Under Article I, Congress has the power to grant copyrights and patents. Allen argued that Congress, therefore, has the authority to abrogate sovereign immunity from copyright suits since abrogation is the best way to secure a copyright holder’s exclusive rights. The problem, however, was that the Supreme Court had already rejected this argument in Florida Prepaid Postsecondary Education Expense Board v. College Savings Bank, 527 U.S. 627 (1999), where it held Congress could only abrogate sovereign immunity pursuant to its powers under Section 5 of the Fourteenth Amendment and not Article I. Since the CRCA was enacted pursuant to Article I, it could not alter the states’ sovereign immunity.
Under Section 5 of the Fourteenth Amendment, Congress is authorized to strip the states of immunity, subjecting them to suit in federal court. Abrogation statutes are only appropriate under Section 5 when they are tailored to “remedy or prevent” conduct that infringes the substantive prohibitions of the Fourteenth Amendment. The means-end test courts use in determining whether Congress’s actions fall under Section 5 authority considers whether there is “a congruence and proportionality between the injury to be prevented or remedied and the means adopted to that end.” Because copyrights are a form of property, and the Fourteenth Amendment prohibits states from depriving a person of property without due process of law, an intentional or reckless infringement may come within reach of the Due Process Clause. As with the Article I argument, the Section 5 argument had already been considered by the Supreme Court in Florida Prepaid where the Court found Congress did not identify a pattern of unconstitutional patent infringement, and the infringement that was found was mostly innocent. Because there was little evidence that states were depriving patent owners of property without due process of law, the Patent Remedy Act was too far sweeping—it abrogated sovereign immunity for any and every patent infringement suit without limitations. The Supreme Court found that because the CRCA was the copyright equivalent of the Patent Remedy Act, the result must be the same—the statute is too broad. Although there was more concrete evidence of states infringing copyrights than there was for patents, the evidence was not much more impressive than that presented in Florida Prepaid.

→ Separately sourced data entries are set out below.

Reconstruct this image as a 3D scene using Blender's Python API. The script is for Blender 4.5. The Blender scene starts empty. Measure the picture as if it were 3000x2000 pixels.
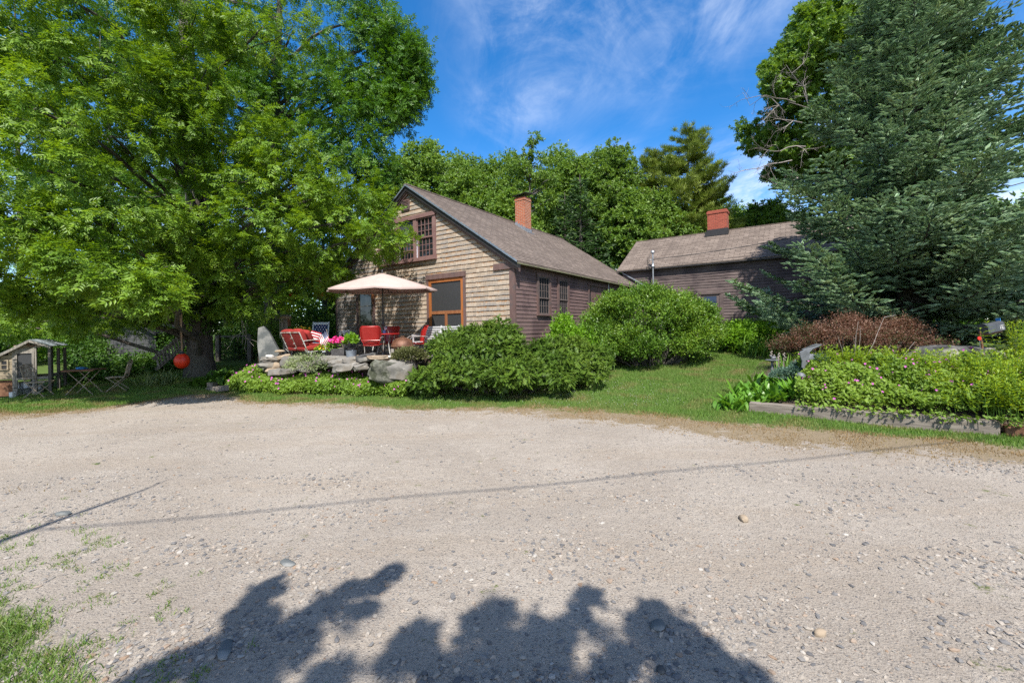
import bpy, bmesh, math, random
import numpy as np
from mathutils import Vector, Matrix, noise as mnoise
R_ = math.radians
SC = bpy.context.scene
# ------------------------------------------------------------------ camera
FPX, HOR, ROLL, CAMZ = 1244.0, 960.0, -0.0170, 1.70          # in pixels of the 3000 px photo
cam_d = bpy.data.cameras.new('camera'); cam = bpy.data.objects.new('camera', cam_d)
SC.collection.objects.link(cam); SC.camera = cam
cam_d.sensor_width = 36; cam_d.lens = FPX / 3000 * 36
cam_d.shift_y = -(1000 - HOR) / 3000; cam_d.clip_start = .05; cam_d.clip_end = 3000
cam.matrix_world = Matrix.Translation((0, 0, CAMZ)) @ Matrix.Rotation(math.pi / 2, 4, 'X') @ Matrix.Rotation(ROLL, 4, 'Z')
# ------------------------------------------------------------------ sky, sun, exposure
SUN_EL, SUN_AZ = R_(54), R_(4)                               # azimuth: to the right of straight behind the camera
SDIR = Vector((math.sin(SUN_AZ) * math.cos(SUN_EL), -math.cos(SUN_AZ) * math.cos(SUN_EL), math.sin(SUN_EL)))
sun_d = bpy.data.lights.new('sun', 'SUN'); sun_d.energy = 4.0; sun_d.angle = R_(.53); sun_d.color = (1, .95, .87)
sun = bpy.data.objects.new('sun', sun_d); SC.collection.objects.link(sun)
sun.location = SDIR * 60; sun.rotation_euler = (-SDIR).to_track_quat('-Z', 'Y').to_euler()
W = bpy.data.worlds.new('World'); SC.world = W; W.use_nodes = True
wt = W.node_tree; wt.nodes.clear()
def wn(t, **kw):
    n = wt.nodes.new(t)
    for k, v in kw.items(): setattr(n, k, v)
    return n
sky = wn('ShaderNodeTexSky', sky_type='NISHITA', sun_disc=False, sun_elevation=SUN_EL, sun_rotation=math.pi - SUN_AZ,
         altitude=900, air_density=1.0, dust_density=.25, ozone_density=4.5)
bg = wn('ShaderNodeBackground'); bg.inputs[1].default_value = .15
wo = wn('ShaderNodeOutputWorld')
hs = wn('ShaderNodeHueSaturation'); hs.inputs['Saturation'].default_value = 1.30; hs.inputs['Value'].default_value = .72
wt.links.new(sky.outputs[0], hs.inputs['Color'])
# thin cirrus: streaked noise on the plane of the cloud layer (direction divided by its height)
tc = wn('ShaderNodeTexCoord'); sx = wn('ShaderNodeSeparateXYZ'); wt.links.new(tc.outputs['Generated'], sx.inputs[0])
def wmath(op, a, b=None, clamp=False):
    n = wn('ShaderNodeMath', operation=op, use_clamp=clamp)
    for i, q in enumerate((a, b)):
        if q is None: continue
        if isinstance(q, (int, float)): n.inputs[i].default_value = q
        else: wt.links.new(q, n.inputs[i])
    return n.outputs[0]
zc = wmath('MAXIMUM', wmath('ADD', sx.outputs[2], .10), .03)
cb = wn('ShaderNodeCombineXYZ')
wt.links.new(wmath('DIVIDE', sx.outputs[0], zc), cb.inputs[0]); wt.links.new(wmath('DIVIDE', sx.outputs[1], zc), cb.inputs[1])
def wnoise(scale, rot, stretch, detail, dist, rough=.6, off=(0, 0, 0)):
    mp = wn('ShaderNodeMapping'); mp.inputs['Rotation'].default_value = (0, 0, R_(rot)); mp.inputs['Scale'].default_value = stretch
    mp.inputs['Location'].default_value = off
    wt.links.new(cb.outputs[0], mp.inputs[0])
    n = wn('ShaderNodeTexNoise'); n.inputs['Scale'].default_value = scale; n.inputs['Detail'].default_value = detail
    n.inputs['Roughness'].default_value = rough; n.inputs['Distortion'].default_value = dist
    wt.links.new(mp.outputs[0], n.inputs['Vector']); return n.outputs[0]
def wramp(v, lo, hi):
    m = wn('ShaderNodeMapRange', interpolation_type='SMOOTHSTEP'); m.inputs[1].default_value = lo; m.inputs[2].default_value = hi
    wt.links.new(v, m.inputs[0]); return m.outputs[0]
big = wramp(wnoise(.75, 20, (1, 1, 1), 3, .6, .5, (4.3, 2.2, 0)), .36, .64)
wisp = wramp(wnoise(1.7, 30, (1, .62, 1), 9, 1.9, .64, (.4, .2, 0)), .36, .80)
fine = wramp(wnoise(3.4, 75, (1, .45, 1), 8, 1.4, .66, (5, 3, 0)), .42, .80)
cl = wmath('MULTIPLY', big, wmath('ADD', wmath('MULTIPLY', wisp, .75), wmath('MULTIPLY', fine, .45)))
cl = wmath('MULTIPLY', cl, wramp(wmath('DIVIDE', sx.outputs[0], zc), -.30, .12))
low = wramp(sx.outputs[2], .42, .16)
cl = wmath('ADD', cl, wmath('MULTIPLY', low, wmath('ADD', wmath('MULTIPLY', wisp, .75), .14)))
bank = wmath('MULTIPLY', wramp(sx.outputs[1], .25, -.45), wmath('ADD', wmath('MULTIPLY', wisp, .5), .45))      # unseen cloud bank added behind the viewer for whiter fill light
cl = wmath('MULTIPLY', wmath('ADD', cl, bank), .72, True)
mixc = wn('ShaderNodeMix', data_type='RGBA'); wt.links.new(cl, mixc.inputs[0]); wt.links.new(hs.outputs[0], mixc.inputs[6])
mixc.inputs[7].default_value = (3.3, 3.6, 4.1, 1)
wt.links.new(mixc.outputs[2], bg.inputs[0]); wt.links.new(bg.outputs[0], wo.inputs[0])
SC.view_settings.view_transform = 'Standard'; SC.view_settings.look = 'None'
SC.view_settings.exposure = 1.22; SC.view_settings.gamma = 1.0
cy = SC.cycles
cy.max_bounces = 7; cy.diffuse_bounces = 4; cy.glossy_bounces = 3; cy.transmission_bounces = 4; cy.transparent_max_bounces = 6
cy.caustics_reflective = False; cy.caustics_refractive = False; cy.use_denoising = False
cy.sample_clamp_indirect = 6
# ------------------------------------------------------------------ helpers
def at(px, py, Y):
    """World point seen at photo pixel (px, py) at distance Y."""
    dx, dy = px - 1500, py - HOR; c, s = math.cos(ROLL), math.sin(ROLL)
    return Vector(((c * dx + s * dy) * Y / FPX, Y, CAMZ - (-s * dx + c * dy) * Y / FPX))
def xat(px, Y, py=1000): return at(px, py, Y).x
def ray_plane(px, py, p0, n):
    d = at(px, py, 1.0) - Vector((0, 0, CAMZ)); o = Vector((0, 0, CAMZ))
    return o + d * ((Vector(p0) - o).dot(n) / d.dot(n))
_xs = [-60, -9, -6, -3.5, -1, 2, 5, 8, 12, 60]
_ss = [12.6, 12.3, 12.1, 10.9, 9.6, 8.7, 8.3, 7.0, 6.0, 6.0]
_mx = [-60, -9, -6, -3, 0, 4, 60]; _mm = [.12, .18, .2, .14, .11, .12, .12]
def gz(x, y):
    x = np.asarray(x, float); y = np.asarray(y, float)
    d = y - np.interp(x, _xs, _ss); m = np.interp(x, _mx, _mm)
    z = m * (np.sqrt(d * d + .5) + d) / 2
    cap = np.interp(x, [-6, 0, 6], [.85, 1.0, 1.35])
    z = cap * np.tanh(z / cap)
    return z - .03 + .012 * np.sin(x * 1.7 + y * .9) + .01 * np.sin(y * 2.3 - x * .8)
def gzf(x, y): return float(gz(x, y))
def ground(px, py):
    """Ground point seen at a pixel."""
    Y = 3.0
    lo, hi = 1.5, 30
    for _ in range(50):
        Y = (lo + hi) / 2; p = at(px, py, Y)
        if p.z > gzf(p.x, p.y): lo = Y
        else: hi = Y
    return at(px, py, Y)
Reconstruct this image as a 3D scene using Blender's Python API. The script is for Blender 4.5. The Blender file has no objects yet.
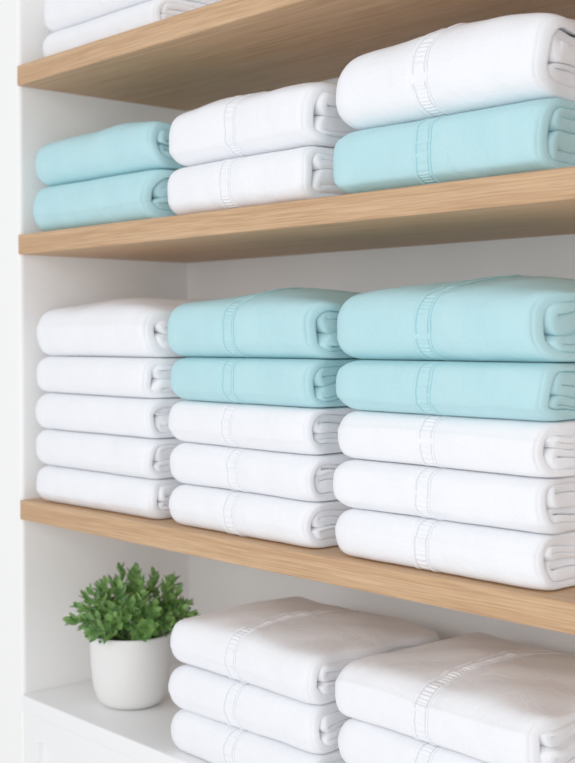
import bpy, bmesh, math, random
import numpy as np
from mathutils import Vector, Matrix, Euler

scene = bpy.context.scene
try:
    scene.view_settings.view_transform = 'Standard'
    scene.view_settings.look = 'None'
    scene.view_settings.gamma = 1.28
    scene.view_settings.exposure = -0.12
except Exception:
    pass
EYE = 1.35
COL = scene.collection

# ------------------------------------------------------------------ materials
def new_mat(name):
    m = bpy.data.materials.new(name); m.use_nodes = True
    nt = m.node_tree
    return m, nt, nt.nodes['Principled BSDF']

def fabric(name, col, col2):
    m, nt, b = new_mat(name)
    L = nt.links.new
    tc = nt.nodes.new('ShaderNodeTexCoord')
    n1 = nt.nodes.new('ShaderNodeTexNoise'); n1.inputs['Scale'].default_value = 22; n1.inputs['Detail'].default_value = 4
    L(tc.outputs['Object'], n1.inputs['Vector'])
    mix = nt.nodes.new('ShaderNodeMix'); mix.data_type = 'RGBA'
    mix.inputs[6].default_value = (*col, 1); mix.inputs[7].default_value = (*col2, 1)
    L(n1.outputs['Fac'], mix.inputs[0])
    # fine thread pattern
    wv = nt.nodes.new('ShaderNodeTexNoise'); wv.inputs['Scale'].default_value = 1100; wv.inputs['Detail'].default_value = 1
    L(tc.outputs['Object'], wv.inputs['Vector'])
    mrw = nt.nodes.new('ShaderNodeMapRange'); mrw.inputs['From Min'].default_value = 0.3; mrw.inputs['From Max'].default_value = 0.7
    mrw.inputs['To Min'].default_value = 0.955; mrw.inputs['To Max'].default_value = 1.03
    L(wv.outputs['Fac'], mrw.inputs['Value'])
    mul = nt.nodes.new('ShaderNodeVectorMath'); mul.operation = 'SCALE'
    L(mix.outputs[2], mul.inputs[0]); L(mrw.outputs['Result'], mul.inputs['Scale'])
    L(mul.outputs['Vector'], b.inputs['Base Color'])
    b.inputs['Roughness'].default_value = 0.6
    b.inputs['Specular IOR Level'].default_value = 0.45
    b.inputs['Sheen Weight'].default_value = 0.05
    def noise(s, d, dist, sc=None):
        n = nt.nodes.new('ShaderNodeTexNoise'); n.inputs['Scale'].default_value = s; n.inputs['Detail'].default_value = d
        n.inputs['Distortion'].default_value = dist
        if sc:
            mp = nt.nodes.new('ShaderNodeMapping'); mp.inputs['Scale'].default_value = sc
            L(tc.outputs['Object'], mp.inputs['Vector']); L(mp.outputs['Vector'], n.inputs['Vector'])
        else:
            L(tc.outputs['Object'], n.inputs['Vector'])
        return n
    soft = noise(22, 3, 0.9)
    wr = noise(1, 3, 0.7, (70, 16, 26))
    def bump(src, st, dist, prev):
        bp = nt.nodes.new('ShaderNodeBump'); bp.inputs['Strength'].default_value = st; bp.inputs['Distance'].default_value = dist
        L(src, bp.inputs['Height'])
        if prev: L(prev.outputs['Normal'], bp.inputs['Normal'])
        return bp
    b1 = bump(soft.outputs['Fac'], 0.35, 0.006, None)
    b2 = bump(wr.outputs['Fac'], 0.35, 0.0028, b1)
    b3 = bump(wv.outputs['Fac'], 0.3, 0.0006, b2)
    L(b3.outputs['Normal'], b.inputs['Normal'])
    return m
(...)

In the end, the Supreme Court found that the Intellectual Property Clause could not provide a basis for abrogation of sovereign immunity and such a clause in the CRCA was out of proportion to any due process problem: the statute was aimed at providing a uniform remedy for infringement, not for preventing any unconstitutional conduct. Despite this decision, Congress may still pass a valid abrogation law in the future. The CRCA was enacted prior to several important decisions regarding sovereign immunity, and so if Congress were to enact a different abrogation law, it could tailor a statute to prevent states from infringing on both copyrights and patents, thereby subjecting them to suit for damages in federal court.